Nos preguntamos en numerosas ocasiones qué quiere Dios que hagamos. Cuando maduras en la fe y quieres responder a la experiencia del amor de Dios, su voluntad cobra cada vez más importancia para tu vida. La fe es cada vez más grande si crecemos en la amistad con el Señor. ¿Y como se crece en esta amistad? Haciendo la voluntad de Dios, lo que el nos manda.
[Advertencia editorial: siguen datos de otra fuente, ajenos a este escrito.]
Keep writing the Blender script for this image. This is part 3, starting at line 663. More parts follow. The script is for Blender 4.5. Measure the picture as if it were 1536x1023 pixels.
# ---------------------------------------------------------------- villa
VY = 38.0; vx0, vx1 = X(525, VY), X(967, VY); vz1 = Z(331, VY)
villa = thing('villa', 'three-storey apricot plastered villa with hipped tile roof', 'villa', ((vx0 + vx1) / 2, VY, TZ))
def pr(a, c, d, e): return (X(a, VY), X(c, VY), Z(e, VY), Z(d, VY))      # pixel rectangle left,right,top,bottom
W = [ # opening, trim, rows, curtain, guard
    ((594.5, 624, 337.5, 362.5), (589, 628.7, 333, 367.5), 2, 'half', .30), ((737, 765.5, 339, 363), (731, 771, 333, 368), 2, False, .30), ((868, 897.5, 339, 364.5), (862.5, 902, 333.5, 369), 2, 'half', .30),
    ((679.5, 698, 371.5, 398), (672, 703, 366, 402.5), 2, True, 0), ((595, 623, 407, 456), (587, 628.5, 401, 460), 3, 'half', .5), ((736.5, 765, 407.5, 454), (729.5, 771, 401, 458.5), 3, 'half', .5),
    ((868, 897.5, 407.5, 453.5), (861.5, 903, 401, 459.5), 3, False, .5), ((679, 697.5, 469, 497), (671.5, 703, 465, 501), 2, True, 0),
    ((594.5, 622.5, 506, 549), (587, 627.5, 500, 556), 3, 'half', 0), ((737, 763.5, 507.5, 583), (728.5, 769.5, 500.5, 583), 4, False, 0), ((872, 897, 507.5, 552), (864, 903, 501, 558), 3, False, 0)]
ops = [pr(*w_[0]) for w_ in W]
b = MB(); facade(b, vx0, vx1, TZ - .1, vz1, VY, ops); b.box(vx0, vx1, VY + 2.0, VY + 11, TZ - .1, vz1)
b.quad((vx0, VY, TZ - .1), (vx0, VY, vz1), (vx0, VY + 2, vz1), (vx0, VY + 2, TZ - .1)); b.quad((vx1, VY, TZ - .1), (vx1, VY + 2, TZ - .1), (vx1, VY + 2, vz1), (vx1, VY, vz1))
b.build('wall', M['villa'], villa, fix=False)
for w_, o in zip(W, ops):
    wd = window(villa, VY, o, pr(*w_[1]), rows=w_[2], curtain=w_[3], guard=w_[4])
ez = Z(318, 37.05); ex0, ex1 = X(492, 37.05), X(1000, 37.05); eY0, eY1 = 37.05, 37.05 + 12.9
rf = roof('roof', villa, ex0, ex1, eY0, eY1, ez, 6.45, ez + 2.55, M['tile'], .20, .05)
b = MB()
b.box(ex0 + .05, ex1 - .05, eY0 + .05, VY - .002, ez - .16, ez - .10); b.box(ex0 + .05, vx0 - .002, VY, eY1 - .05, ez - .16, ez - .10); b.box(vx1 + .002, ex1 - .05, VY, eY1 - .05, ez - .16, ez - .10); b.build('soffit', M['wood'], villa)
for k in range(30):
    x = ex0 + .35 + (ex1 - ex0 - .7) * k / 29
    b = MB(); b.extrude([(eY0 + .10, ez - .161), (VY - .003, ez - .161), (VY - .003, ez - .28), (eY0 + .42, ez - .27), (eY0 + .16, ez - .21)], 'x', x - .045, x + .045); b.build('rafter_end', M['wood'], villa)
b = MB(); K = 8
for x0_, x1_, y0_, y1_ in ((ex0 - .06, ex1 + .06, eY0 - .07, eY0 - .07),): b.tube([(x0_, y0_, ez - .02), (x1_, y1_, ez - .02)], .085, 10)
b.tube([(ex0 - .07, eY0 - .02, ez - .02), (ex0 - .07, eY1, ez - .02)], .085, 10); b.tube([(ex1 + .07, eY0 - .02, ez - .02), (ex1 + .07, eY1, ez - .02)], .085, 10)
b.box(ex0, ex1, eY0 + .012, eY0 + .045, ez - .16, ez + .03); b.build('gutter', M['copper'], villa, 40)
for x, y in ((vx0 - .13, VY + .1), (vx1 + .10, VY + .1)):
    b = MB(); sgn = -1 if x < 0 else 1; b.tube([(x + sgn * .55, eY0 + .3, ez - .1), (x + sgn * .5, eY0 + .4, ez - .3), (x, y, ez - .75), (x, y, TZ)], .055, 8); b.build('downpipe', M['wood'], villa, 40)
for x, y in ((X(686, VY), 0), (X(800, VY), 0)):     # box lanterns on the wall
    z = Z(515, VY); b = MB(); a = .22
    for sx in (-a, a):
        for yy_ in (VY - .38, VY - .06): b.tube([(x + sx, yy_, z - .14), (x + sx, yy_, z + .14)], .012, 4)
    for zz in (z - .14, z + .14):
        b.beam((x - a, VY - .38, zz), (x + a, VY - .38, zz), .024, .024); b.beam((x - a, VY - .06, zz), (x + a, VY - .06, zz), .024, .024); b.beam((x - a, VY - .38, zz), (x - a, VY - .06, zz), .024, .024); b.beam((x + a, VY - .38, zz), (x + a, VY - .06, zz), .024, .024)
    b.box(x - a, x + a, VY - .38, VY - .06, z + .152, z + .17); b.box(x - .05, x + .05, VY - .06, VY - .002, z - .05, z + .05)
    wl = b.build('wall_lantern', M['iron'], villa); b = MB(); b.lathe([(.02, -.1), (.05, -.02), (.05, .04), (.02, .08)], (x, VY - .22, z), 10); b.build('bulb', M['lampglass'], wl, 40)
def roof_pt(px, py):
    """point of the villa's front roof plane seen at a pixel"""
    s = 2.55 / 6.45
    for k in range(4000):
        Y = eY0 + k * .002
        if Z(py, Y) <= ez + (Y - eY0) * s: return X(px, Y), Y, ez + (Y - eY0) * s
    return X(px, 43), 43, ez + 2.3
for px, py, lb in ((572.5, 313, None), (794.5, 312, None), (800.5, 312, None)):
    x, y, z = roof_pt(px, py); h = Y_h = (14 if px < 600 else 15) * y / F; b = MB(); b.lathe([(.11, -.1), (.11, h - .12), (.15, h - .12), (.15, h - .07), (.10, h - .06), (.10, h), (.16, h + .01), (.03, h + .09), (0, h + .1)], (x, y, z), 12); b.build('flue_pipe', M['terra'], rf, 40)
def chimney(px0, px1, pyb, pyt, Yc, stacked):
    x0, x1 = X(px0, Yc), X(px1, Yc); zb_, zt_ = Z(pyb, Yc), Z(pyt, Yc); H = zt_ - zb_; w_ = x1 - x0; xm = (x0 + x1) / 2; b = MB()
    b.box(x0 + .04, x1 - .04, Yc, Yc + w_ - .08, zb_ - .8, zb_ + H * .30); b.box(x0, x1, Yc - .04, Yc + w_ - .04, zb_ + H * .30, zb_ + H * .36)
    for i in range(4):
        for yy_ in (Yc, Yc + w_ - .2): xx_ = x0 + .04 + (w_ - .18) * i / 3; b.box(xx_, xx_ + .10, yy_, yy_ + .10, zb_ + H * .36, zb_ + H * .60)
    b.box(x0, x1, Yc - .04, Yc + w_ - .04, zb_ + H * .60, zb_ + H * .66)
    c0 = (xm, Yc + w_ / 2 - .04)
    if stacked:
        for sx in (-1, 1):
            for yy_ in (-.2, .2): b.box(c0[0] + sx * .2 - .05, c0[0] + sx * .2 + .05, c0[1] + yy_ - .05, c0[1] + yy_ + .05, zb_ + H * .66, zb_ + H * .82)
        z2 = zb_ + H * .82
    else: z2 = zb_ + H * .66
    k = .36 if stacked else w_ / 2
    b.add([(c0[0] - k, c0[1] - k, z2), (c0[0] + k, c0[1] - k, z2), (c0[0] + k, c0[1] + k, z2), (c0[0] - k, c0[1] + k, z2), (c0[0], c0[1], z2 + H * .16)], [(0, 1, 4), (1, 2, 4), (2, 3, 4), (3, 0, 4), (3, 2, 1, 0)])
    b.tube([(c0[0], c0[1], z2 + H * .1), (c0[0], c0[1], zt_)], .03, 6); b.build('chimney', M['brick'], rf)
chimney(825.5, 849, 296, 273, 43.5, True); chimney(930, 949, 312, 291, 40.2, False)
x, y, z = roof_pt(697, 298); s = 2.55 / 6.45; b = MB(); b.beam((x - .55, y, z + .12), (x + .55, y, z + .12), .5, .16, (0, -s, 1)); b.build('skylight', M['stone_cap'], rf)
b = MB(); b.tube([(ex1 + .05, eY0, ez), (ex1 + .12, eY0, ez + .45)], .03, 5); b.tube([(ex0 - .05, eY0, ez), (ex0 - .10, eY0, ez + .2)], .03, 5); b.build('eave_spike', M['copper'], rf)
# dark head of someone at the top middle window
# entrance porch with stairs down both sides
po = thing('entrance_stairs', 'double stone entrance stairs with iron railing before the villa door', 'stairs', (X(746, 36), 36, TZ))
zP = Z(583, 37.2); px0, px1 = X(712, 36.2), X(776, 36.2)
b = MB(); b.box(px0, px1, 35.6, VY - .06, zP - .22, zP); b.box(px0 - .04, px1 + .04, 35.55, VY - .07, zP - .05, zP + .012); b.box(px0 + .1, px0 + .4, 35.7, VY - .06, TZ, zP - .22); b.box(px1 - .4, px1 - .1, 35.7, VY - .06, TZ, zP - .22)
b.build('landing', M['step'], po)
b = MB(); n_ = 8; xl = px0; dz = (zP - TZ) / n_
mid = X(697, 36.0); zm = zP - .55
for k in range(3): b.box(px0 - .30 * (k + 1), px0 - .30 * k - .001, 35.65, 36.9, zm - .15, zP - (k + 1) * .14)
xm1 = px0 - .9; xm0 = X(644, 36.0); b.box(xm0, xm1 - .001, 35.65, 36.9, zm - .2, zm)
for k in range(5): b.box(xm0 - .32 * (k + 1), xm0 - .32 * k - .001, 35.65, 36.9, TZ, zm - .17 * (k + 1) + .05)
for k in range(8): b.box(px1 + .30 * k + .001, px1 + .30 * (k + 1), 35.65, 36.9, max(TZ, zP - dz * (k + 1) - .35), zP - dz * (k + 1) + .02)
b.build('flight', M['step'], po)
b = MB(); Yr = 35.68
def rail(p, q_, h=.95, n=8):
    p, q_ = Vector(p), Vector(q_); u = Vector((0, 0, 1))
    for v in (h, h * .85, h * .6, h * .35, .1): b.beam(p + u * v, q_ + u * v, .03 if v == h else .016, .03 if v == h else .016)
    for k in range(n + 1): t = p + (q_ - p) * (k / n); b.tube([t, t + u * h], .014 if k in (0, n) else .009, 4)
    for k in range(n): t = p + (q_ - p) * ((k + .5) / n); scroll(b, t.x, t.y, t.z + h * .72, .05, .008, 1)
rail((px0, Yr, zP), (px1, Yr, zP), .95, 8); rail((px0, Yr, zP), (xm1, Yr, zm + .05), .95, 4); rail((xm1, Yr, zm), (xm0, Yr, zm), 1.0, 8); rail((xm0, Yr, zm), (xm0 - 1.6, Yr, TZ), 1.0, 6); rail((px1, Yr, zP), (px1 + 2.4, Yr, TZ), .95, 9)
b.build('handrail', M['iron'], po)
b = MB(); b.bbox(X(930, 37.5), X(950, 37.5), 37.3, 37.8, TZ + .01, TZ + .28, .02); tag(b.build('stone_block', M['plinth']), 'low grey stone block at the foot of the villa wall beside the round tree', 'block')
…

En el evangelio de hoy, el Señor nos manda que nos amemos unos a otros como Él nos ha amado, no de cualquier forma. ¿Es esto lo fundamental o la clave de la voluntad de Dios? Claro. Él nos ha mostrado primero este amor, que es el más grande que se puede tener: dar la vida por nosotros. Él nos ha elegido para ser sus amigos, se ha entregado y resucitado por nosotros.

Sabemos que el Señor no es el problema de las dificultades de nuestra vida, ni de lo desorientados que estamos a veces. Si no, que el problema es nuestra cobardía, nuestra falta de compromiso y nuestra dureza de corazón para amar como Dios nos ama. No queremos creernos que el Señor es el mejor amigo que tenemos y que podemos tener, y por ello no nos creemos que podemos amarnos unos a otros, que podemos compartir esta amistad transformadora y salvadora. Preferimos el enfrentamiento, el rencor, herirnos con las comparaciones, las competiciones, la envidia… el pecado que nos divide y nos aparta del mandamiento del amor.

Dios, como les indican los apóstoles a los hermanos de Antioquía, no nos pone más cargas, que ya nos las ponemos nosotros con nuestra torpeza y tozudez. Sino, que nos libera de las cargas de nuestra vida, como un amigo de verdad que está para ayudarnos, compartiendo la vida.

El amor de Jesucristo vivido es lo que hace que nuestra vida de fruto, merezca la pena, y nos acerque a los demás, a Dios. Tanto, que Jesús nos garantiza que si amamos así lo que pidáis al Padre en mi nombre os lo dé.